* Information supplied *
++++++++

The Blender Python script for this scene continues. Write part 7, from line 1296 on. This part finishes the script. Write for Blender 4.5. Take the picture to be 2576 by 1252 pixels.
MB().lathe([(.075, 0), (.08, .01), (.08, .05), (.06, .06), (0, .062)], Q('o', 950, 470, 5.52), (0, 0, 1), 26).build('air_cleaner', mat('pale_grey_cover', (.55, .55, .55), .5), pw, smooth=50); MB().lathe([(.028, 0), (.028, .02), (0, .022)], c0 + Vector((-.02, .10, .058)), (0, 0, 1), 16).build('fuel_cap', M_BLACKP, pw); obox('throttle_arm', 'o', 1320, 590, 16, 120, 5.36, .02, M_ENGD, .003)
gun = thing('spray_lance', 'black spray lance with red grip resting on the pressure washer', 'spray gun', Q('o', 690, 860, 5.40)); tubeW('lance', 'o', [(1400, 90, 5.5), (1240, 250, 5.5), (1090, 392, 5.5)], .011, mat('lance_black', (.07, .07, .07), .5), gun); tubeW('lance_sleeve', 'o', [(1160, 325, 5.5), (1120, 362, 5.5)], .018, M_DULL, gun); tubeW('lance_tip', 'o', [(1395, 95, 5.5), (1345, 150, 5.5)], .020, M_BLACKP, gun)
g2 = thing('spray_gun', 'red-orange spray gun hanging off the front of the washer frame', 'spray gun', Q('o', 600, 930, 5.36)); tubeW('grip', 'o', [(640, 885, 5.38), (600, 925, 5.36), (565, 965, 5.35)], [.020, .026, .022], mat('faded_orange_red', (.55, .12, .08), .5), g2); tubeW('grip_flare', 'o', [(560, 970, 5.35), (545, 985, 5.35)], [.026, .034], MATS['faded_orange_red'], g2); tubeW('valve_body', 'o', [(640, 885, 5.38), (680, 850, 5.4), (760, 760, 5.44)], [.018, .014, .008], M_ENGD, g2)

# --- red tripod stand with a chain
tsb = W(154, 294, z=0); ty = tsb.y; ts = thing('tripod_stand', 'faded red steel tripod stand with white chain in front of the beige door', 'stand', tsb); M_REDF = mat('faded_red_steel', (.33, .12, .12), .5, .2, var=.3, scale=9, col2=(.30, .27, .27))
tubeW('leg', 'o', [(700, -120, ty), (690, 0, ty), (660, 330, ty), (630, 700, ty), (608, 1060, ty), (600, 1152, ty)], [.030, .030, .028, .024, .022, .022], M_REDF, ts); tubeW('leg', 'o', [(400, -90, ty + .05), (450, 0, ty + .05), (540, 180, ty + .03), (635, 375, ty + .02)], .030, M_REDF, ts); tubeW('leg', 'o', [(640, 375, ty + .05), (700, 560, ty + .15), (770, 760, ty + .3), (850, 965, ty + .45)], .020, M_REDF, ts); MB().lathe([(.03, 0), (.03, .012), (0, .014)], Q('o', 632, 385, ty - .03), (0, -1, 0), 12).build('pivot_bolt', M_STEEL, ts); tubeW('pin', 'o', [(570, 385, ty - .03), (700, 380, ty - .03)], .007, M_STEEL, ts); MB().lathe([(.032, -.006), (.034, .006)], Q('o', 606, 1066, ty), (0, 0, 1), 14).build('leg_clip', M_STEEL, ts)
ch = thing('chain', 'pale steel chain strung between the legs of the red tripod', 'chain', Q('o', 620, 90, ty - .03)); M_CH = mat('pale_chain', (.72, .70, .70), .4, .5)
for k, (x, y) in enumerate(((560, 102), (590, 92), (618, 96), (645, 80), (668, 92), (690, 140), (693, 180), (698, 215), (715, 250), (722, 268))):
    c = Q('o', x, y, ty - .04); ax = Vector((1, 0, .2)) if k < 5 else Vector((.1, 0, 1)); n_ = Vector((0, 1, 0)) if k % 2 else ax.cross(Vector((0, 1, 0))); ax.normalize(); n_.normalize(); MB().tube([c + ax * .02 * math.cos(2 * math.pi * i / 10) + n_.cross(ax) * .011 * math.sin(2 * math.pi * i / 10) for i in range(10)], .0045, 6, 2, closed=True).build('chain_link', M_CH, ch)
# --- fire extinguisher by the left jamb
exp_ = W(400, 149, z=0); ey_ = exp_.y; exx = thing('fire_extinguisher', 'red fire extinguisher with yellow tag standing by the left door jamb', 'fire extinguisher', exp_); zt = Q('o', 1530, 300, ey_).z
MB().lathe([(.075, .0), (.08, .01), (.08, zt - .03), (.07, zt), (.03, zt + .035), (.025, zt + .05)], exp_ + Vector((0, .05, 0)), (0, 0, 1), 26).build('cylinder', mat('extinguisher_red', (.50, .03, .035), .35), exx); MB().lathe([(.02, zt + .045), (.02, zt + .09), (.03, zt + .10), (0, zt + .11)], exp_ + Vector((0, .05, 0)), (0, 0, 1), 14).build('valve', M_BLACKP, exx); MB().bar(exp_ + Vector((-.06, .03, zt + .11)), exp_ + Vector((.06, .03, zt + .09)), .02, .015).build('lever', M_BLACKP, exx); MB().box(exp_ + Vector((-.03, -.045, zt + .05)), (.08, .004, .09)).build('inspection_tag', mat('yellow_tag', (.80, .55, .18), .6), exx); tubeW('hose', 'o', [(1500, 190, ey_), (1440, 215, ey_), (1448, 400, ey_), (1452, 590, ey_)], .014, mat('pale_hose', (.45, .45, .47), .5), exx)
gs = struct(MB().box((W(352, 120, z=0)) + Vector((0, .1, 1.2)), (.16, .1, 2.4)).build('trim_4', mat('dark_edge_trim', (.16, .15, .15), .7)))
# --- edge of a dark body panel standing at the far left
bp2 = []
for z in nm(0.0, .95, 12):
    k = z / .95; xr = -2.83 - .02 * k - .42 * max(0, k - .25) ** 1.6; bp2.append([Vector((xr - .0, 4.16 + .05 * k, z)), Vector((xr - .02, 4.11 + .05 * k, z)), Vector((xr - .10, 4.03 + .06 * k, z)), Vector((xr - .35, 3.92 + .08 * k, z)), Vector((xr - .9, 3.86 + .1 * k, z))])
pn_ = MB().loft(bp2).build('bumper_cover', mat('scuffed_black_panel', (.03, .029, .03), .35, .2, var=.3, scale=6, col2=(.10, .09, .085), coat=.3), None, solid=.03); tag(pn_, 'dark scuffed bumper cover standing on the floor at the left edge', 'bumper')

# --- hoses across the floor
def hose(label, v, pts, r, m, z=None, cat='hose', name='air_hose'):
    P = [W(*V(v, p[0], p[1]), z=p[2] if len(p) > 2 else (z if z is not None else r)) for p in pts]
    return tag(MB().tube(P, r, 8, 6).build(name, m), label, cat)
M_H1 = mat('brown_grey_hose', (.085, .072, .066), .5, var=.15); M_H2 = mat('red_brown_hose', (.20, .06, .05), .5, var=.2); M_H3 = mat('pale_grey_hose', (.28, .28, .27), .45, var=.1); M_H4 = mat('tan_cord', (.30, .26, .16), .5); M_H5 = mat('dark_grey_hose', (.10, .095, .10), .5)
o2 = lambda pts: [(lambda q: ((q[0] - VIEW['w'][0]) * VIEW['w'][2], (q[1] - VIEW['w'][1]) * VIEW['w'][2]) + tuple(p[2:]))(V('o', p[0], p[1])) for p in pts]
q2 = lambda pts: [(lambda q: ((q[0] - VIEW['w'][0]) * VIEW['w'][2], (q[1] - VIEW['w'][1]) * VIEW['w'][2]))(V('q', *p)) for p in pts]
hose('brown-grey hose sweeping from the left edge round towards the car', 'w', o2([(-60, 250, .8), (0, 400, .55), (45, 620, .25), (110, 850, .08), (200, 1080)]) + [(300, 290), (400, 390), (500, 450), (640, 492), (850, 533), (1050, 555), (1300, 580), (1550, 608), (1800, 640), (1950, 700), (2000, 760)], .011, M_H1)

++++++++

* Work to do *
From the very first line of the data through the line with "g2 = thing('spray_gun', 'red-orange" in it, please reproduce each line exactly and output nothing more.

* Expected answer *
The Blender Python script for this scene continues. Write part 7, from line 1296 on. This part finishes the script. Write for Blender 4.5. Take the picture to be 2576 by 1252 pixels.
MB().lathe([(.075, 0), (.08, .01), (.08, .05), (.06, .06), (0, .062)], Q('o', 950, 470, 5.52), (0, 0, 1), 26).build('air_cleaner', mat('pale_grey_cover', (.55, .55, .55), .5), pw, smooth=50); MB().lathe([(.028, 0), (.028, .02), (0, .022)], c0 + Vector((-.02, .10, .058)), (0, 0, 1), 16).build('fuel_cap', M_BLACKP, pw); obox('throttle_arm', 'o', 1320, 590, 16, 120, 5.36, .02, M_ENGD, .003)
gun = thing('spray_lance', 'black spray lance with red grip resting on the pressure washer', 'spray gun', Q('o', 690, 860, 5.40)); tubeW('lance', 'o', [(1400, 90, 5.5), (1240, 250, 5.5), (1090, 392, 5.5)], .011, mat('lance_black', (.07, .07, .07), .5), gun); tubeW('lance_sleeve', 'o', [(1160, 325, 5.5), (1120, 362, 5.5)], .018, M_DULL, gun); tubeW('lance_tip', 'o', [(1395, 95, 5.5), (1345, 150, 5.5)], .020, M_BLACKP, gun)
g2 = thing('spray_gun', 'red-orange spray gun hanging off the front of the washer frame', 'spray gun', Q('o', 600, 930, 5.36)); tubeW('grip', 'o', [(640, 885, 5.38), (600, 925, 5.36), (565, 965, 5.35)], [.020, .026, .022], mat('faded_orange_red', (.55, .12, .08), .5), g2); tubeW('grip_flare', 'o', [(560, 970, 5.35), (545, 985, 5.35)], [.026, .034], MATS['faded_orange_red'], g2); tubeW('valve_body', 'o', [(640, 885, 5.38), (680, 850, 5.4), (760, 760, 5.44)], [.018, .014, .008], M_ENGD, g2)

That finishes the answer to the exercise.